Mit diesem Betrag soll der seit 1976 ungenutzte Friedhof reaktiviert und der Kirchturm im Ortskern – entworfen von Friedrich August Stüler, dem Hofarchitekten Friedrich Wilhelm IV. – saniert werden. Die Dorfbewohner möchten ihn später als Kapelle und Andachtsraum nutzen. Die Restaurierung der bis auf die Grundmauern zerstörten Abseite des Kirchenschiffs ist ebenfalls in Planung. In ihr liegen zwei Steinsarkophage aus dem 18. Jahrhundert. Die dazugehörigen Gebeine derer von Kleist lagern noch unsortiert im Kellergewölbe der Burg: In einem kleinen Metallbehälter, Aufschrift „The Hotel“, warten sie auf die Sanierung ihrer letzten Ruhestätte. Gemütlich. Aber dank Dorfverein nicht einsam.

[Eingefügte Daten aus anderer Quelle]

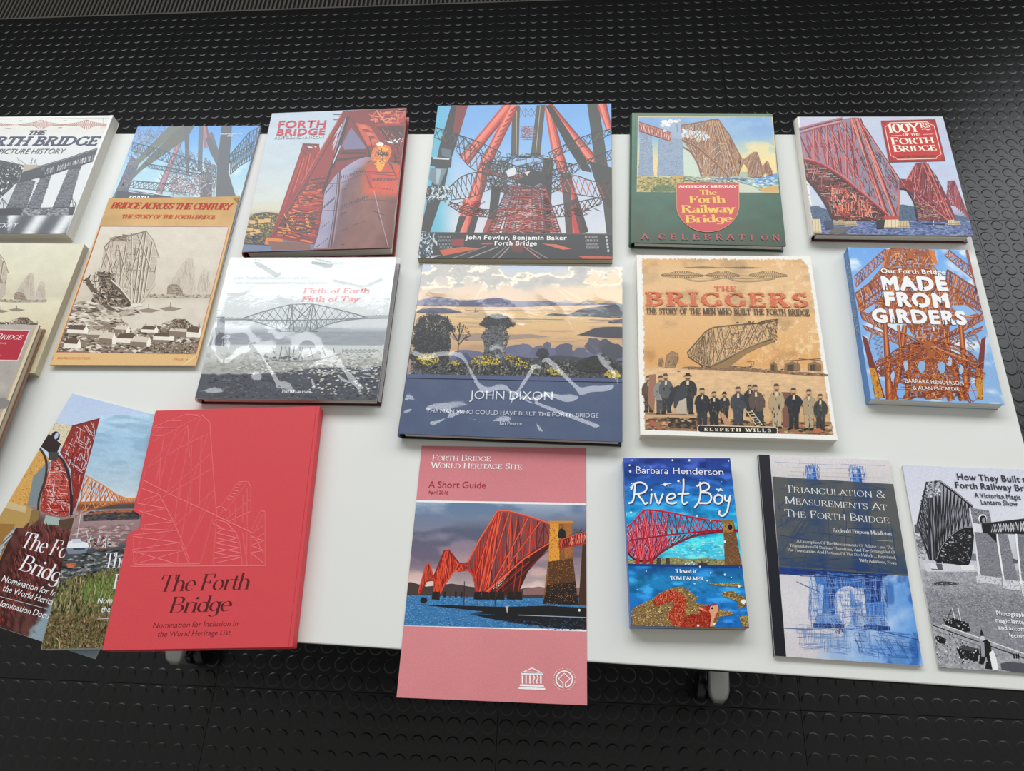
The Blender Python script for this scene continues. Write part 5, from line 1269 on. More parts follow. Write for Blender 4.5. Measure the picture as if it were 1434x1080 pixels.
# ---- hardback in clear sleeve, white with a grey bridge photograph
def cover_ff():
    b, fc, t, A = hardback('FF', 'hardback_book', 'white hardback in clear plastic sleeve with a long low grey bridge photo', '#d9dcdc', '#3a1416', jut=.002)
    A.haze = .03
    def g(U, V, X, Y):
        c = ramp(Y / 1000, [(0, '#dbe1e0'), (.42, '#e1e6e6'), (.495, '#dde2e3'), (.53, '#a8afb4'), (.60, '#a9b0b6'), (.615, '#d4d8d8'), (.68, '#dadcd8'), (.74, '#b9b9b2'), (.84, '#b4b5b0'), (1, '#9a9ca0')])
        hill = 505 + 14 * np.sin(X / 170) + 10 * fbm(X / 60, X * 0, 3, 1)
        c = mixc(c, np.broadcast_to(hexc('#b4bbbf'), c.shape), ((Y > hill) & (Y < 530)).astype(float))
        wat = .60 + .10 * (fbm(X / 60, Y / 4, 4, 4) - .5); c = np.where(((Y > 528) & (Y < 612))[..., None], np.stack([wat, wat + .03, wat + .05], -1) * 1.06, c)
        sand = fbm(X / 30, Y / 12, 5, 7); c = mixc(c, c * .86, sm(.5, .7, sand) * sm(640, 680, Y))
        dark = 800 + 30 * (fbm(X / 70, Y * 0, 4, 9) - .5) - sm(300, 900, X) * 40 - sm(1050, 1250, X) * 20
        d = mixc(np.broadcast_to(hexc('#595d66'), c.shape), np.broadcast_to(hexc('#484b54'), c.shape), fbm(X / 40, Y / 20, 4, 13))
        return mixc(c, d, sm(-3, 3, Y - dark))
    A.grid(170, 150, g)
    A.blobs(1500, (330, 640, 1260, 800), (3, 10), ['#8f9190', '#c9cac6', '#a8a9a4', '#e4e6e4'], aspect=3, ang=2, dens=lambda x, y: sm(640, 740, y) * .8); A.blobs(900, (150, 780, 1260, 960), (4, 14), ['#3c4048', '#6a6e76', '#585c64', '#33363d'], aspect=2.4, ang=3, dens=lambda x, y: (y > 810).astype(float)); A.up()
    A.blobs(60, (790, 780, 1240, 930), (6, 20), ['#d9dcdc', '#b9bcbc', '#cfc8b4'], aspect=2, ang=-12); A.lines([(1120, 815, 1240, 830), (1150, 800, 1230, 812)], 3, '#b4b8bb')
    A.poly([(205, 430), (250, 430), (252, 470), (246, 620), (188, 612), (200, 500)], '#777d84'); A.up()
    A.poly([(188, 500), (252, 500), (248, 600), (196, 604)], '#666b73'); A.up()
    ink = ['#8e959c', '#a2a9af', '#7d848c']
    T = smooth([(375, 438), (520, 392), (660, 356), (730, 350), (820, 350), (930, 372), (1060, 404), (1160, 432)], 5); B = smooth([(375, 446), (470, 470), (560, 498), (625, 522), (700, 524), (810, 520), (900, 486), (1010, 458), (1160, 440)], 5)
    deck = [(375, 448), (700, 450), (1160, 440)]
    A.truss(T, deck, 16, 4, None, cols=ink, posts=False); A.truss(deck, B, 22, 3.6, None, cols=ink); A.up()
    A.truss([(150, 432), (375, 436)], [(150, 452), (375, 450)], 9, 3, None, cols=ink); A.truss([(1160, 425), (1225, 418), (1300, 420)], [(1160, 442), (1300, 442)], 6, 3, None, cols=ink)
    for a, c in (((670, 356), (640, 522)), ((678, 354), (700, 522)), ((820, 350), (800, 520)), ((812, 350), (770, 522)), ((680, 356), (860, 506)), ((815, 352), (650, 515)), ((690, 354), (668, 520)), ((826, 352), (850, 505))): A.pl([a, c], 6, '#868d95')
    A.pl(T, 6, '#868d95'); A.pl(B, 6, '#8e959c'); A.pl([(120, 452), (375, 450), (700, 454), (1160, 442), (1300, 440)], 5, '#868d95'); A.up()
    A.lines([(600, 525, 680, 525), (780, 525, 850, 525)], 7, '#767c84')
    # reflection in the wet sand
    A.lines([(620, 624, 600, 716), (640, 624, 668, 700), (668, 624, 668, 712), (700, 624, 690, 690), (735, 626, 752, 712), (755, 626, 722, 716), (560, 626, 575, 670), (800, 628, 820, 690), (880, 630, 900, 680), (950, 630, 960, 668)], 7, ['#8a9096', '#9ba1a6']); A.pl(smooth([(440, 660), (520, 690), (600, 716), (740, 716), (860, 706), (1000, 670)], 5), 5, '#8f9499')
    A.truss([(1010, 640), (1240, 640)], smooth([(1010, 660), (1120, 668), (1240, 655)], 4), 8, 3.4, None, cols=['#a2a7ab', '#8f959a']); A.blobs(14, (500, 680, 760, 718), (10, 22), ['#6c7278'], aspect=2, ang=0); A.up()
    A.pl([(278, 104), (1360, 104)], 4, '#c98488'); A.pl([(318, 66), (308, 100)], 2, '#b9bfc0'); A.up()
    A.emit('cover_picture', M['satin'], fc, t)
    A.text('Firth of Forth', (754, 282), (1184, 280), 35, '#dd8688', 'slab', shear=.12); A.text('Firth of Tay', (745, 334), (1112, 333), 34, '#dd8688', 'slab', shear=.12); A.emit('title_lettering', M['satin'], fc, t)
    A.text('Two Railway Bridges of an Era', (306, 190), (796, 190), 22, '#b7bdbf', 'slabl', shear=.12); A.text('Zwei Eisenbahnbrucken einer Epoche', (296, 221), (908, 221), 22, '#b7bdbf', 'slabl', shear=.12); A.emit('subtitle_lettering', M['satin'], fc, t)
    A.text('Arnold Koerte', (800, 94), (1020, 94), 20, '#b3b9bb', 'slabl', shear=.12); A.emit('author_lettering', M['satin'], fc, t); A.text('Birkhauser', (618, 922), (808, 924), 22, '#d4d8dc', 'slab'); A.emit('publisher_lettering', M['satin'], fc, t)
    sleeve(b, .2467, .2274, t, 11, .0031, side=.005, creases=((-.1, -.02, -.085, -.09, .0016), (-.06, -.03, -.01, -.1, .0018), (-.085, .11, -.045, .085, .001), (.03, .1, .0, .11, .001), (.06, -.06, .1, -.1, .0015)))
cover_ff()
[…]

Die Ruine der 1726 errichteten Patronatskirche steht im überschaubaren Ortskern – direkt hinter Relikten aus DDR-Zeiten: Einem Ensemble aus windschiefer, bunt bemalter Bushaltestelle, einer grauen Holzwand für Bekanntmachungen und Provinzpossen sowie dem Busfahrplan, der mit einer Zeile auskommt. Um 07.17 Uhr kann man wochentags Stavenow den Rücken kehren. Und nur dann. Wann der Bus zurückkommt steht nicht da.